In the weeks up to Christmas you will start to see a rather strange looking fruit appearing on the soft fruit displays in your local supermarket. Looking like a cross between a tomato and a dwarf mango, persimmons are the edible fruit of a number of species of trees in the genus Diospyros.

Yes it looks like a Sharon fruit, but that is because Sharon fruit is a form of persimmon which received its pseudonym from the Sharon plain in Israel where it was extensively grown.

Of course, confusion surrounding the persimmon doesn't stop there as there are two varieties commonly available and you need to know which one is which in order to avoid making a rather unsavoury mistake!

The two varieties of persimmon commonly available are the round 'Fuyu' and the heart-shaped Hachiya.

How to eat persimmons

Persimmons are eaten fresh, dried, raw, or cooked. When eaten fresh they are usually eaten whole like an apple or cut into quarters, though with some varieties it is best to peel the skin first.

One way to consume very ripe persimmons, which can have the texture of pudding, is to remove the top leaf with a paring knife and scoop out the flesh with a spoon. Ripe persimmons can also be eaten by removing the top leaf, breaking the fruit in half and eating from the inside out.

The Hachiya persimmon

The Hachiya persimmon
Hachiya persimmons are heart-shaped and have a shiny deep orange skin that may be streaked with black.
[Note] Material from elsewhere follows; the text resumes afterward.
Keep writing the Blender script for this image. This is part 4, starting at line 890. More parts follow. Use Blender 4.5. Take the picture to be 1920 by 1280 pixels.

Hachiyas can be eaten only when fully ripe. How can you tell when a Hachiya persimmon is ripe? Hold it in your hand. It should feel like it's filled with water and will be extremely soft and squishy.

Removing the thin skin reveals coral coloured flesh so thick and glossy it looks like jelly and will taste a bit like it too. It will taste like a very sweet blend of mango and apricot. Eat them plain or use them in baked goods, sauces, and smoothies.

Just remember this: DO NOT eat an unripe Hachiya as the flesh will be full of bitter tasting tannins. It can take up to a week to ripen, but you can speed things up but placing the fruit with a banana inside of a paper bag. The banana releases ethylene - a natural plant growth regulator, which speeds up the ripening process.

You can tell when Hachiya persimmons are ripe as they will turn red and display long cracks in their skin.

The Fuyu persimmon

The Fuyu persimmon
In contrast, Fuyu persimmons are squat and rather heavy for their size. Their skin ranges from pale yellow-orange to brilliant reddish-orange. Generally, the darker the colour the sweeter the taste.

Unlike the Hachiya persimmon, Fuyu persimmons can be eaten firm or soft. Firm Fuyus can be eaten like an apple, skin and all. And when you slice off the top, a beautiful star will appear in the flesh.

Crunchy cinnamon flavoured Fuyus are also great in salads and salsas.